* [EXERCISE DIRECTIONS] Filter the listing and keep only the lines with the word "part".

* [SOURCE MATERIAL]
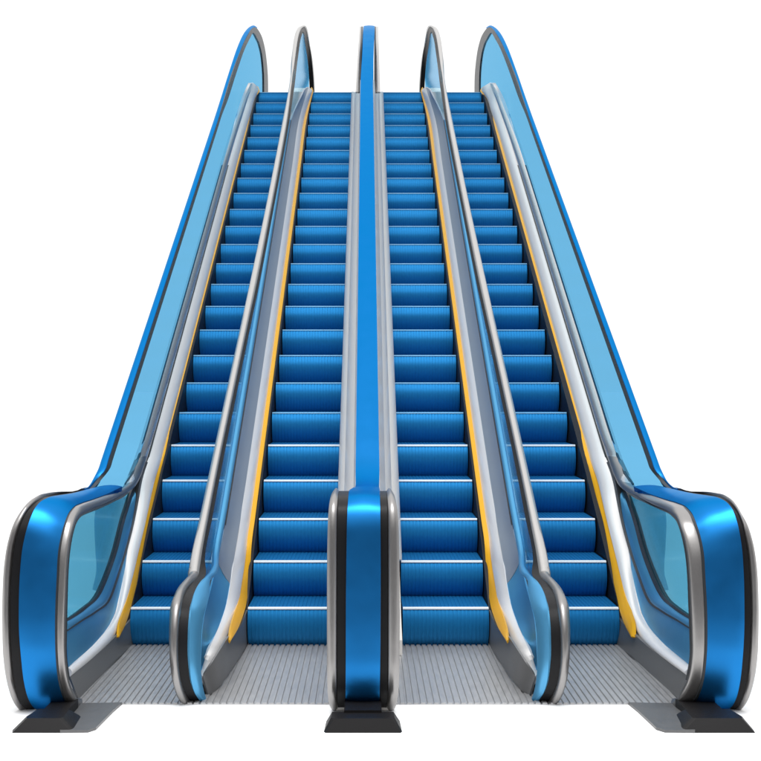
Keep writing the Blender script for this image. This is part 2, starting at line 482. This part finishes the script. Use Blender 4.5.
    # ---- silver tube: along glass foot on the slope, then round the opening of the newel
    TU = [(118.5, 489.6, 7.85, 127.6, 492.2, 7.95), (105.5, 495.4, 7.15, 107.6, 502.4, 7.18), (91, 500.5, 6.75, 96.0, 507.4, 6.78), (80.5, 504.0, 6.50, 87.0, 511.3, 6.53),
          (73.4, 508.4, 6.32, 80.5, 515.2, 6.35), (68.9, 514.8, 6.23, 76.3, 520.5, 6.26), (65.6, 523.4, 6.16, 73.6, 527.5, 6.2), (62.1, 536.4, 6.12, 70.9, 539.0, 6.15),
          (59.6, 552, 6.09, 68.8, 554, 6.12), (58.2, 575, 6.07, 67.3, 576, 6.10), (57.0, 600, 6.06, 66.6, 600, 6.09), (56.4, 630, 6.06, 66.0, 630, 6.09),
          (57.0, 657, 6.07, 66.0, 655, 6.10), (60.4, 685, 6.11, 69.0, 679, 6.14), (64.4, 698, 6.15, 72.8, 690, 6.18), (69.8, 706, 6.21, 78.0, 700, 6.24), (77, 709, 6.36, 85, 703.5, 6.38)]
    def tube(mb):
        rows = [SLr(y, -0.2842, -0.2735, 0.35, 0.22) for y in [160, 200, 250, 300, 350, 400, 430]]
        rows = [R(250.6, 83.5, ('s', .35), 252.6, 83.0, ('s', .25)), R(244.5, 97, ('s', .35), 248.0, 97.5, ('s', .22)), R(240.1, 110, ('s', .35), 244.0, 110.5, ('s', .22)), R(234.6, 126, ('s', .35), 239.2, 126, ('s', .22))] + rows
        rows += [SLr(447, -0.2842, -0.2740, 0.35, 0.22), R(138.8, 457, 8.66, 147.5, 457.5, 8.85), R(132.5, 473, 8.35, 140.0, 478, 8.5), R(126.5, 483.5, 8.1, 134.5, 487, 8.2)]
        ribbon(mb, rows, th=0.03, crown=0.018, cross=8, sub=4)
    go('deck_trim', 'bright', tube)
    def tube2(mb):
        rows = [R(138.8, 457, 8.66, 147.5, 457.5, 8.85), R(132.5, 473, 8.35, 140.0, 478, 8.5), R(126.5, 483.5, 8.1, 134.5, 487, 8.2)] + [R(*t) for t in TU]
        ribbon(mb, rows, th=0.03, crown=0.019, cross=8, sub=4)
    go('opening_trim', 'trim', tube2)
    def gk(mb):   # thin dark gaskets both sides of the tube
        ribbon(mb, [R(b_[0] - 1.5, b_[1] - .3, b_[2] + .0, b_[0] + .4, b_[1] + .2, b_[2] - .004) for b_ in TU[1:-1]], th=0.03, sub=4)
        ribbon(mb, [R(b_[3] - .3, b_[4] - .3, b_[5] - .003, b_[3] + 1.1, b_[4] + 0.9, b_[5] + .01) for b_ in TU[:-3]], th=0.03, sub=4)
        ribbon(mb, [SLr(y, -0.2860, -0.2838, 0.355, 0.352) for y in [165, 200, 300, 400, 440]] + [R(137.3, 457, 8.66, 139.2, 457, 8.65), R(131, 473, 8.36, 132.8, 473, 8.34), R(124.5, 483.5, 8.1, 126.7, 484, 8.09)], th=0.01, sub=3)
    go('gasket', 'gasket', gk)
    # ---- deck bands inside
    XD, XE = ('X', -1.53), ('X', -1.50)
    def c_curve():
        return [(141.5, 473, -1.552), (137.5, 484, -1.556), (133.5, 493, -1.560), (129.5, 505, -1.558), (124.8, 520, -1.555), (117.6, 549, -1.55), (110, 572, -1.545), (101.5, 592, -1.54), (87.4, 607, -1.52), (76, 615.5, -1.51), (66.3, 621.0, -1.50)]
    def d_curve():
        return [(147.6, 462, -1.535), (144.5, 471, -1.535), (142.0, 480, -1.535), (138.4, 500, -1.534), (134.5, 520, -1.532), (127.0, 550, -1.53), (119.5, 574, -1.525), (111.5, 597, -1.52), (97.0, 611.5, -1.505), (82, 621.0, -1.495), (66.3, 631.5, -1.488)]
    def band(mb):
        cc, dd = c_curve(), d_curve()
        ribbon(mb, [R(a[0], a[1], ('X', a[2]), b[0], b[1], ('X', b[2])) for a, b in zip(cc, dd)], th=0.02, crown=0.012, cross=5, sub=5)
    go('curved_band', 'band', band)
    def lines(mb):
        for cv, wd in ((c_curve(), 2.2), (d_curve(), 1.6)):
            ribbon(mb, [R(a[0] - wd, a[1] - .8, ('X', a[2] + .004), a[0] + .3, a[1] + .4, ('X', a[2] + .006)) for a in cv], th=0.02, sub=5)
        ribbon(mb, [SLr(y, -0.2738, -0.2718, 0.215, 0.205) for y in [165, 200, 300, 400, 430, 450]] + [R(141.0, 479, ('X', -1.545), 142.4, 480, ('X', -1.54))], th=0.012, sub=3)
    go('seam', 'gasket', lines)
    # pale deck (light strip between seam and safety line)
    YL = [(153.5, 485), (149.3, 505), (145.6, 522), (138.8, 551), (133.2, 575), (127.8, 597), (123.6, 612), (118.5, 627), (113.5, 637), (104, 648), (92, 659), (70, 676.5)]
    EC = [(141.8, 480), (138.8, 500), (135.0, 520), (127.6, 551), (124.5, 574), (120.0, 597), (116.5, 611), (110.0, 625), (104.0, 634), (95, 644.5), (84, 655), (68.5, 668)]
    XY = [-1.476, -1.475, -1.474, -1.472, -1.470, -1.466, -1.463, -1.460, -1.460, -1.460, -1.463, -1.468]
    XEC = [-1.534, -1.533, -1.531, -1.527, -1.515, -1.505, -1.50, -1.495, -1.49, -1.485, -1.48, -1.475]
    def deck(mb):
        rows = [R(252.8, 82.5, ('s', .25), 258.8, 90, ('s', .06)), R(248.0, 97.5, ('s', .2), 255.0, 98.5, ('s', .05)), R(244.0, 110.5, ('s', .2), 251.5, 111, ('s', .05)), R(239.2, 126, ('s', .2), 247.2, 126, ('s', .055))]
        rows += [SLr(y, -0.2722, -0.2556, 0.20, 0.055) for y in [160, 200, 250, 300, 350, 400, 430, 455]]
        rows += [R(a[0], a[1], ('X', xe), b[0], b[1], ('X', xy)) for a, xe, b, xy in zip(EC, XEC, YL, XY)]
        ribbon(mb, rows, th=0.02, crown=0.014, cross=8, sub=4)
    go('deck', 'pale', deck)
    # lower blue panel between curved band and deck
    def lower(mb):
        dd = d_curve()[5:]
        ee = [(127.6, 551, -1.53), (123.8, 574, -1.515), (119.0, 597, -1.505), (112, 620, -1.497), (97, 641, -1.487), (68.5, 667, -1.476)]
        ribbon(mb, [R(a[0], a[1], ('X', a[2] - .002), b[0], b[1], ('X', b[2] - .003)) for a, b in zip(dd, ee)], th=0.015, sub=5)
    go('lower_panel', 'band', lower)
    # teal glass in the opening, a second pane added behind to darken part of it
    LI = [(140.8, 472.5, -1.555), (136.0, 483, -1.56), (129.5, 491.6, -1.57), (108, 503, -1.53), (88, 512, -1.51), (77.0, 520, -1.505), (71.2, 539, -1.50), (68.0, 565, -1.50), (66.6, 592, -1.50), (66.4, 607, -1.50), (66.3, 620.5, -1.50)]
    def pane(mb):
        ribbon(mb, [R(a[0], a[1], ('X', a[2]), b[0], b[1], ('X', b[2] - .004)) for a, b in zip(LI, c_curve())], th=0.010, sub=5)
    go('opening_glass', 'glass_teal', pane)
    def pane2(mb):
        rows = [R(97, 508, ('X', -1.60), 131, 495, ('X', -1.62)), R(96, 525, ('X', -1.60), 124, 525, ('X', -1.62)), R(97, 550, ('X', -1.60), 118, 550, ('X', -1.62)),
                R(98, 570, ('X', -1.60), 110, 573, ('X', -1.62)), R(94, 590, ('X', -1.60), 102, 592, ('X', -1.62))]
        ribbon(mb, rows, th=0.01, sub=5)
    go('darkening_glass', 'glass_clear', pane2)
    # safety line
    def yel(mb):
        rows = [R(257.6, 86, ('s', .07), 259.9, 91, ('s', .04))] + [SLr(y, -0.2566, -0.2528, 0.06, 0.05) for y in [98, 130, 160, 200, 250, 300, 350, 400, 430, 455]]
        YR = [(157.6, 487), (153.4, 507), (150.0, 524), (143.8, 552), (138.8, 575), (133.0, 599), (129.6, 612), (125.2, 625), (119.2, 637.5)]
        YLl = [(153.8, 485.5), (149.6, 505.5), (145.9, 522.5), (139.0, 551.5), (133.4, 575), (128.0, 597), (123.8, 611), (119.6, 623.5), (118.2, 636.5)]
        xa = [-1.479, -1.478, -1.477, -1.474, -1.470, -1.463, -1.456, -1.448, -1.440]
        rows += [R(a[0], a[1], ('X', x), b[0], b[1], ('X', max(x + .004, min(x + .016, -1.436)))) for a, x, b in zip(YLl, xa, YR)]
        ribbon(mb, rows, th=0.012, crown=0.003, cross=3, sub=4)
    go('safety_line', 'yellow', yel)
    # skirt and cladding
    def sk(mb):
        mb.prism_x([(7.64, -0.006)] + [p for p in deck_profile() if p[0] > 7.64], -1.449, -1.50)
    go('skirt_panel', 'darkskirt', sk, sharp=20)
    def sk2(mb):  # grey skirting beside the floor plate
        rows = [R(134.5, 615, ('X', -1.4455), 136.5, 647.5, ('X', -1.435)), R(126, 625, ('X', -1.4465), 127, 657, ('X', -1.442)), R(114, 638, ('X', -1.45), 113, 670, ('X', -1.452)),
                R(104, 648, ('X', -1.455), 103, 679, ('X', -1.455)), R(90, 660.5, ('X', -1.461), 92, 688.5, ('X', -1.459)), R(70, 676.5, ('X', -1.468), 79, 700, ('X', -1.463))]
        ribbon(mb, rows, th=0.010, sub=5)
    go('skirting', 'skirting', sk2)
    def cl(mb):
        mb.prism_x(deck_profile(-0.05)[3:-1] + [(7.48, -0.006)], -1.54, -1.60)
        mb.prism_x([(6.20, -0.006), (6.20, 0.03), (7.44, 0.07), (7.44, -0.006)], -1.51, -1.60)
    go('side_cladding', 'cladding', cl, sharp=20)
    # foot
    def ft(mb):
        b = [(-1.637, 5.81), (-1.36, 5.81), (-1.35, 5.82), (-1.345, 5.84), (-1.36, 6.06), (-1.38, 6.10), (-1.62, 6.10), (-1.650, 5.86)]
        t = [(-1.580, 5.85), (-1.43, 5.85), (-1.42, 5.855), (-1.415, 5.87), (-1.42, 6.00), (-1.43, 6.02), (-1.57, 6.02), (-1.590, 5.88)]
        mb.frustum(b, t, -0.0098, 0.048)
        mb.box(-1.545, -1.425, 5.97, 6.22, -0.0096, 0.046)
    fo = go('foot', 'foot', ft, sharp=25)
    def wing(mb):
        v = [P(122, 703.2, 6.323), P(113, 711.5, 6.17), P(96, 729.5, 5.86), P(88, 732.4, 5.815), P(60, 733, 5.808), P(60, 716, 5.98), P(72, 704, 6.30)]
        v = [Vector((p.x, p.y, max(0.003, min(0.05, p.z)))) for p in v]
        n = len(v)
        lo = [Vector((p.x, p.y, -0.0097)) for p in v]
        mb.add(v + lo, [list(range(n)), list(range(2 * n - 1, n - 1, -1))] + [(i, (i + 1) % n, n + (i + 1) % n, n + i) for i in range(n)])
    go('foot_plate', 'skirt', wing, sharp=25)
    return root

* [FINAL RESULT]
Keep writing the Blender script for this image. This is part 2, starting at line 482. This part finishes the script. Use Blender 4.5.
    # teal glass in the opening, a second pane added behind to darken part of it